Exercise objective: Repeat the whole listing exactly as written.
── Supplied data
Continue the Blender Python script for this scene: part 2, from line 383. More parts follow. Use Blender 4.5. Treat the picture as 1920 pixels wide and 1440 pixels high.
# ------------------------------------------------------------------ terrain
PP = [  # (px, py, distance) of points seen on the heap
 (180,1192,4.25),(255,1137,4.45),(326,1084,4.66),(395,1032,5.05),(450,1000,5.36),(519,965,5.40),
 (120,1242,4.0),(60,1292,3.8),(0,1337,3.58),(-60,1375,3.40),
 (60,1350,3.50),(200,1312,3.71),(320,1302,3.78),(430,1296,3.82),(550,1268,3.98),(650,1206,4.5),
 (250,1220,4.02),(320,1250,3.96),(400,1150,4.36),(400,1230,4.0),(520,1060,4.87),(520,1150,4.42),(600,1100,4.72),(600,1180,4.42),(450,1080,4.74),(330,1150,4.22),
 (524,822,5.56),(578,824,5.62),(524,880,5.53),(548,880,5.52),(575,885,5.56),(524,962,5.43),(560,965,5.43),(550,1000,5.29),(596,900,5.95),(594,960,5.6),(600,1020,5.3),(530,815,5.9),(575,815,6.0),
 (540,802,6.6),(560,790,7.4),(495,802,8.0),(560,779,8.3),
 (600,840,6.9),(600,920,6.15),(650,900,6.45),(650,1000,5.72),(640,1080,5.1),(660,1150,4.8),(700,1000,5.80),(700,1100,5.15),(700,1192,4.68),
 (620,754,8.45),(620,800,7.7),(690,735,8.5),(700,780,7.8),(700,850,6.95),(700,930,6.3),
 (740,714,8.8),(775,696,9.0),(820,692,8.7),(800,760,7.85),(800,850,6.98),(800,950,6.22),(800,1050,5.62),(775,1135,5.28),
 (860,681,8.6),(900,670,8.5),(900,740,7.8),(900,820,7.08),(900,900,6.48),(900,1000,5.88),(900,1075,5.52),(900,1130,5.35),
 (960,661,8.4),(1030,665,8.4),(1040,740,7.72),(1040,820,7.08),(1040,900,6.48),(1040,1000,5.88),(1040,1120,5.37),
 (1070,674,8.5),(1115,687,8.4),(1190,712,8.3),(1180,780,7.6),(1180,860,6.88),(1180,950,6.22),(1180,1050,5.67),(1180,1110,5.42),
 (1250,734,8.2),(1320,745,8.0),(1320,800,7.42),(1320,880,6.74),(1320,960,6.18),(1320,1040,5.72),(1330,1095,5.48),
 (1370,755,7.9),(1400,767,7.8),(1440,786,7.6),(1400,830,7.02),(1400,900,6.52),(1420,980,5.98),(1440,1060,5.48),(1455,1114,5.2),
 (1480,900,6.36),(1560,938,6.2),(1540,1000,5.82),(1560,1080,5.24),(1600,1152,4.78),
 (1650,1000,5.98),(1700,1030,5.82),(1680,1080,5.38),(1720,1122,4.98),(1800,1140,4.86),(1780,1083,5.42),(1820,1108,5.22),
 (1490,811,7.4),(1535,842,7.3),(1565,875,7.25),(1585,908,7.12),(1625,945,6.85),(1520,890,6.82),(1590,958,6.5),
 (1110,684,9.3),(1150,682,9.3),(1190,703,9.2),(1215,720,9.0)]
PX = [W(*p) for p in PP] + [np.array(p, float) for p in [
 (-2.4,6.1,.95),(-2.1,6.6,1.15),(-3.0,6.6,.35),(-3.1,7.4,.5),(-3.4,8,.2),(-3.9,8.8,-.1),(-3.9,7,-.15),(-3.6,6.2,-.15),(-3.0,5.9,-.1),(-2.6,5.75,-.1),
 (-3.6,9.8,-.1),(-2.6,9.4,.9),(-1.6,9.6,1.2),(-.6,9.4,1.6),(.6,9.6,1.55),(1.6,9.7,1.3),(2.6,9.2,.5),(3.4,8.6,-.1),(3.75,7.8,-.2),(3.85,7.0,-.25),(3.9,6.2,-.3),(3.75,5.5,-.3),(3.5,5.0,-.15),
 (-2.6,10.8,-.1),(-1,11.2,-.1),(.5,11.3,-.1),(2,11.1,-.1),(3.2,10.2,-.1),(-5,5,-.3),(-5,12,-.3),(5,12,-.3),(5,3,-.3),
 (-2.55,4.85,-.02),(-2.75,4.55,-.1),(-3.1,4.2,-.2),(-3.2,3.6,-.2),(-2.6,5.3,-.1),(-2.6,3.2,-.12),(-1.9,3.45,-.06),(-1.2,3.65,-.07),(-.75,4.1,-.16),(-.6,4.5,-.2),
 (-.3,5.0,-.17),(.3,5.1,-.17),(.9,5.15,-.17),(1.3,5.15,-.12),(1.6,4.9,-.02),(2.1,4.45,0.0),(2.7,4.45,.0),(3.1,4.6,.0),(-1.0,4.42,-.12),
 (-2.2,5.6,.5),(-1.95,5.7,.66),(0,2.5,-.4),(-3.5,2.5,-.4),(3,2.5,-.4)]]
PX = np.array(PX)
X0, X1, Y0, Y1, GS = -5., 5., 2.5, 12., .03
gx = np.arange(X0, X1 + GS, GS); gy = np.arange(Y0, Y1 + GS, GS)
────
Exercise answer:
Continue the Blender Python script for this scene: part 2, from line 383. More parts follow. Use Blender 4.5. Treat the picture as 1920 pixels wide and 1440 pixels high.
# ------------------------------------------------------------------ terrain
PP = [  # (px, py, distance) of points seen on the heap
 (180,1192,4.25),(255,1137,4.45),(326,1084,4.66),(395,1032,5.05),(450,1000,5.36),(519,965,5.40),
 (120,1242,4.0),(60,1292,3.8),(0,1337,3.58),(-60,1375,3.40),
 (60,1350,3.50),(200,1312,3.71),(320,1302,3.78),(430,1296,3.82),(550,1268,3.98),(650,1206,4.5),
 (250,1220,4.02),(320,1250,3.96),(400,1150,4.36),(400,1230,4.0),(520,1060,4.87),(520,1150,4.42),(600,1100,4.72),(600,1180,4.42),(450,1080,4.74),(330,1150,4.22),
 (524,822,5.56),(578,824,5.62),(524,880,5.53),(548,880,5.52),(575,885,5.56),(524,962,5.43),(560,965,5.43),(550,1000,5.29),(596,900,5.95),(594,960,5.6),(600,1020,5.3),(530,815,5.9),(575,815,6.0),
 (540,802,6.6),(560,790,7.4),(495,802,8.0),(560,779,8.3),
 (600,840,6.9),(600,920,6.15),(650,900,6.45),(650,1000,5.72),(640,1080,5.1),(660,1150,4.8),(700,1000,5.80),(700,1100,5.15),(700,1192,4.68),
 (620,754,8.45),(620,800,7.7),(690,735,8.5),(700,780,7.8),(700,850,6.95),(700,930,6.3),
 (740,714,8.8),(775,696,9.0),(820,692,8.7),(800,760,7.85),(800,850,6.98),(800,950,6.22),(800,1050,5.62),(775,1135,5.28),
 (860,681,8.6),(900,670,8.5),(900,740,7.8),(900,820,7.08),(900,900,6.48),(900,1000,5.88),(900,1075,5.52),(900,1130,5.35),
 (960,661,8.4),(1030,665,8.4),(1040,740,7.72),(1040,820,7.08),(1040,900,6.48),(1040,1000,5.88),(1040,1120,5.37),
 (1070,674,8.5),(1115,687,8.4),(1190,712,8.3),(1180,780,7.6),(1180,860,6.88),(1180,950,6.22),(1180,1050,5.67),(1180,1110,5.42),
 (1250,734,8.2),(1320,745,8.0),(1320,800,7.42),(1320,880,6.74),(1320,960,6.18),(1320,1040,5.72),(1330,1095,5.48),
 (1370,755,7.9),(1400,767,7.8),(1440,786,7.6),(1400,830,7.02),(1400,900,6.52),(1420,980,5.98),(1440,1060,5.48),(1455,1114,5.2),
 (1480,900,6.36),(1560,938,6.2),(1540,1000,5.82),(1560,1080,5.24),(1600,1152,4.78),
 (1650,1000,5.98),(1700,1030,5.82),(1680,1080,5.38),(1720,1122,4.98),(1800,1140,4.86),(1780,1083,5.42),(1820,1108,5.22),
 (1490,811,7.4),(1535,842,7.3),(1565,875,7.25),(1585,908,7.12),(1625,945,6.85),(1520,890,6.82),(1590,958,6.5),
 (1110,684,9.3),(1150,682,9.3),(1190,703,9.2),(1215,720,9.0)]
PX = [W(*p) for p in PP] + [np.array(p, float) for p in [
 (-2.4,6.1,.95),(-2.1,6.6,1.15),(-3.0,6.6,.35),(-3.1,7.4,.5),(-3.4,8,.2),(-3.9,8.8,-.1),(-3.9,7,-.15),(-3.6,6.2,-.15),(-3.0,5.9,-.1),(-2.6,5.75,-.1),
 (-3.6,9.8,-.1),(-2.6,9.4,.9),(-1.6,9.6,1.2),(-.6,9.4,1.6),(.6,9.6,1.55),(1.6,9.7,1.3),(2.6,9.2,.5),(3.4,8.6,-.1),(3.75,7.8,-.2),(3.85,7.0,-.25),(3.9,6.2,-.3),(3.75,5.5,-.3),(3.5,5.0,-.15),
 (-2.6,10.8,-.1),(-1,11.2,-.1),(.5,11.3,-.1),(2,11.1,-.1),(3.2,10.2,-.1),(-5,5,-.3),(-5,12,-.3),(5,12,-.3),(5,3,-.3),
 (-2.55,4.85,-.02),(-2.75,4.55,-.1),(-3.1,4.2,-.2),(-3.2,3.6,-.2),(-2.6,5.3,-.1),(-2.6,3.2,-.12),(-1.9,3.45,-.06),(-1.2,3.65,-.07),(-.75,4.1,-.16),(-.6,4.5,-.2),
 (-.3,5.0,-.17),(.3,5.1,-.17),(.9,5.15,-.17),(1.3,5.15,-.12),(1.6,4.9,-.02),(2.1,4.45,0.0),(2.7,4.45,.0),(3.1,4.6,.0),(-1.0,4.42,-.12),
 (-2.2,5.6,.5),(-1.95,5.7,.66),(0,2.5,-.4),(-3.5,2.5,-.4),(3,2.5,-.4)]]
PX = np.array(PX)
X0, X1, Y0, Y1, GS = -5., 5., 2.5, 12., .03
gx = np.arange(X0, X1 + GS, GS); gy = np.arange(Y0, Y1 + GS, GS)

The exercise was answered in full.